A la suite de ce communiqué, plusieurs personnes ont recouru auprès de leurs gouvernements cantonaux respectifs, puis auprès du Tribunal fédéral. Celui-ci a admis leurs recours et a annulé, le 10 avril 2019, le résultat de la votation sur cette initiative.
Le Tribunal fédéral a retenu en particulier que les citoyens n’avaient pas pu bénéficier d’une information transparente et objective en raison de cette erreur d’estimation. Pour cette raison, la garantie des droits politiques avait été violée.
Le Tribunal fédéral a rappelé que toute violation de la garantie des droits politiques n’entraîne pas systématiquement l’annulation du scrutin concerné. Encore faut-il que l’irrégularité soit grave, et que l’issue du scrutin ait pu être influencée par celle-ci. Tel était le cas, selon lui, dans le cas d’espèce. L’issue du vote aurait pu être différente, en raison du résultat serré du vote ainsi que de l’ampleur de l’erreur d’estimation. En outre, la sécurité du droit ne s’opposait pas à ce que la votation soit annulée.
Ainsi, les recours ont été admis et la validation de la votation concernant cette initiative populaire a été annulée. C’est la première fois que le Tribunal fédéral annulait un scrutin fédéral. Quant à l’initiative, elle vient d’être retirée par le comité.
Confirmation par le Tribunal administratif de Berne de l’annulation du vote de Moutier
L’annulation par la Préfecture du Jura bernois de la votation concernant le rattachement de Moutier au canton du Jura, en 2018, avait fait grand bruit. En 2019, c’est le Tribunal administratif du canton de Berne qui s’est penché sur la question, en tant qu’instance de recours.
Dans un arrêt de plus de 100 pages, le Tribunal administratif a analysé les différents recours formés contre la décision de la Préfecture. S’il a partiellement admis ces recours sur certains points, il a tout de même confirmé l’annulation du vote du 18 juin 2017. Il a constaté que le vote avait bel et bien été entaché de plusieurs vices contraires à la garantie des droits politiques, et qu’une annulation du scrutin s’imposait.
Selon le Tribunal administratif, c’était à bon droit que la Préfecture avait retenu que certaines communications de la commune de Moutier et de son maire durant la campagne violaient les devoirs d’objectivité et de transparence.

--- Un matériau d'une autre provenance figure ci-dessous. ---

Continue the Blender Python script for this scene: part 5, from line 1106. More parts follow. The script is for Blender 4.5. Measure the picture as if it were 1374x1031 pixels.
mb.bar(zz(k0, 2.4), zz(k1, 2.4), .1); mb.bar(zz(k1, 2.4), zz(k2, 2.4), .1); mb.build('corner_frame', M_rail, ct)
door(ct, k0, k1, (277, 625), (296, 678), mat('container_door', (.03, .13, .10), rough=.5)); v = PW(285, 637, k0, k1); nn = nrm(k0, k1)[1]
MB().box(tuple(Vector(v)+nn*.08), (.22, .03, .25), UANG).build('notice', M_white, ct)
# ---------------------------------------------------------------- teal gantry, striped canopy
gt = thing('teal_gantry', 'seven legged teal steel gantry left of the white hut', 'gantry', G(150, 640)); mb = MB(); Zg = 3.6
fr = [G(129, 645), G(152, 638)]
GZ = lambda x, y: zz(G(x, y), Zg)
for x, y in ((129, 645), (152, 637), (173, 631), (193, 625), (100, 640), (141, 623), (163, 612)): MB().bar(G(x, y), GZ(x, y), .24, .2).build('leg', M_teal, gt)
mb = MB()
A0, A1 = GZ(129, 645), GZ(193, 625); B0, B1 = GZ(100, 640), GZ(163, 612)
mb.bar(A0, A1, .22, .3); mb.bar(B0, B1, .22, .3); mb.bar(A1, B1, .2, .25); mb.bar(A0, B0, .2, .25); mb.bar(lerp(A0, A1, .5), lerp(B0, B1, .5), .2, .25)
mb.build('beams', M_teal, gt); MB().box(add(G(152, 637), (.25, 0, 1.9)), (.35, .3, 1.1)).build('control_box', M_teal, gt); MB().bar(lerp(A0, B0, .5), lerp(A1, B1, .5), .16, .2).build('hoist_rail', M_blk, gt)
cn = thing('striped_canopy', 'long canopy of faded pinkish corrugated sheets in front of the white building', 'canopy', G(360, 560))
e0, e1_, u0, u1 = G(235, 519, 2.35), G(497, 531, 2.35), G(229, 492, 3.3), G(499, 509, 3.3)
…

Le Tribunal administratif a également épinglé le refus de la commune de fournir à la Chancellerie d’Etat du canton de Berne puis à l’OFJ le registre des électeurs. Un tel refus allait à l’encontre des règles prévues par l’arrêté du Conseil-exécutif bernois du 25 janvier 2017 destiné à régir la votation. Le Tribunal administratif s’est également appuyé sur les cas de domiciliation fictive soupçonnés par la Préfecture. Enfin, la commune de Moutier avait prévu des modalités de vote par correspondance élargies, qui n’étaient pas prévues par l’arrêté du Conseil-exécutif bernois du 25 janvier 2017.
Il faudra donc qu’une nouvelle votation ait lieu. La date de celle-ci n’a pas encore été définitivement fixée.
Votation du 19 mai 2019 sur la RFFA
La votation sur la loi fédérale relative à la réforme fiscale et au financement de l’AVS (RFFA) a eu lieu en mai 2019. Cette loi a été adoptée à une large majorité des votants. Un point toutefois a fait débat, avant et après le vote : le respect de l’unité de la matière. Cette loi regroupait en effet, dans un seul acte, des modifications de réglementations concernant l’imposition des entreprises, d’une part, ainsi que le financement de l’AVS, d’autre part. Or l’unité de la matière impose qu’il existe un rapport intrinsèque entre les différentes parties d’un projet législatif. L’OFJ considérait qu’on était en présence avec la RFFA d’un “cas limite” (cf. mon billet du 26 mai 2019).
A la suite du vote, des recours ont été déposés pour violation de l’unité de la matière auprès des gouvernements vaudois et neuchâtelois. Ces derniers ont déclaré les recours irrecevables car ils auraient dû, selon eux, être déposés plus tôt. L’affaire a ensuite été portée devant le Tribunal fédéral.
Les juges fédéraux ne se sont pas prononcé sur une éventuelle tardiveté des recours, mais ils ont rejeté ceux-ci en appliquant l’art. 189 al. 4 Cst. Selon cet article, les actes de l’Assemblée fédérale et du Conseil fédéral ne peuvent pas être portés devant le Tribunal fédéral (sauf exception prévue par la loi). Or le fait de lier dans un seul projet législatif des modifications des réglementations relatives à l’imposition des entreprises et au financement de l’AVS était justement une décision de l’Assemblée fédérale, que le Tribunal fédéral ne pouvait pas revoir. Outre les recours vaudois et neuchâtelois, le Tribunal fédéral a également déclaré irrecevable un recours ayant été déposé en première instance dans le canton de Berne, car celui-ci ne respectait pas les exigences liées à son contenu.